Academics say the programs could not survive without non-Jewish enrollment.

The program at the College for Jewish Studies in Heidelberg, for example, began with 16 students. As of 1993, there were 130 enrolled, but only 22 of them were Jews.

Why would someone who is not Jewish enroll in a Jewish studies program — in Germany, of all places?

“Students discover an interest in Jewish studies as part of our German identity,” says Christoph Schulte, an academic assistant at the Mendelssohn Institute.

Of the 40 students in that program, only a third are Jewish.
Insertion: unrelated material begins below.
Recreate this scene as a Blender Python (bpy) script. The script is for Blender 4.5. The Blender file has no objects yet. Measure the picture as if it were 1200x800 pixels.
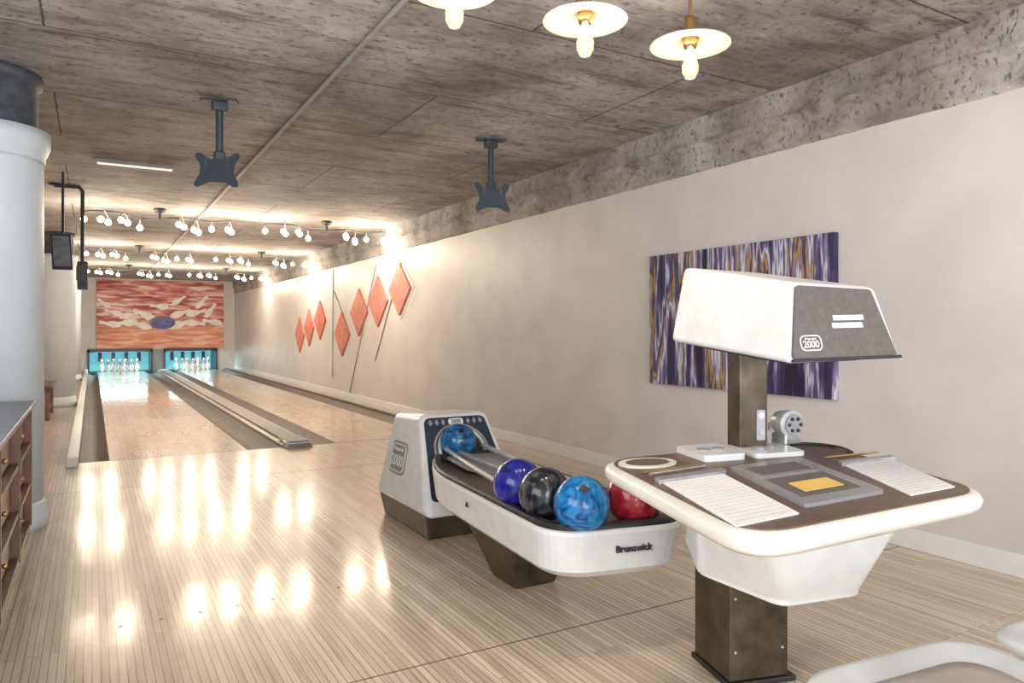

The faculty has a similar breakdown of Jews and non-Jews.

Schulte, a philosopher who describes his background as “liberal Catholic,” said his interest in Jewish studies developed when his parents took him as a child to visit Israel, where he first became acquainted with Jewish culture.

Katharina Gruber, 27, and Thomas Renspies, 35, both got interested in Jewish studies through books.

“I didn’t know any Jews growing up,” said Gruber, who was raised in the Black Forest region of western Germany. “How could I have? There are very few Jews in Germany.”

Both Gruber and Renspies, who were raised in the Protestant faith, are students at the Heidelberg program, which was founded in 1979 with support from Germany’s Jewish community.

Gruber is specializing in Jewish literature. Renspies has chosen a more esoteric path of study, especially for someone who is not Jewish.

He is concentrating on the analysis of rabbinical texts and is now writing his master’s thesis on “Kingdoms in Rabbinical Literature.”

Critics within the Jewish community, such as retired Rabbi Ernst Stein, say German Jews are not interested in their own heritage. This lack of interest explains why there are not more of them enrolled in Jewish studies programs, he said.

According to varying estimates, there are between 40,000 to 80,000 Jews now living in Germany, which has a total population of 80 million. Even using the higher estimate, Jews account for only 0.1 percent of the overall population.

But those in the Jewish studies programs say that Germany’s Jews are no different from their non-Jewish counterparts.

“We live in a secular world,” said Schulte. “Most Christians are not religious. Why should the Jews be different?”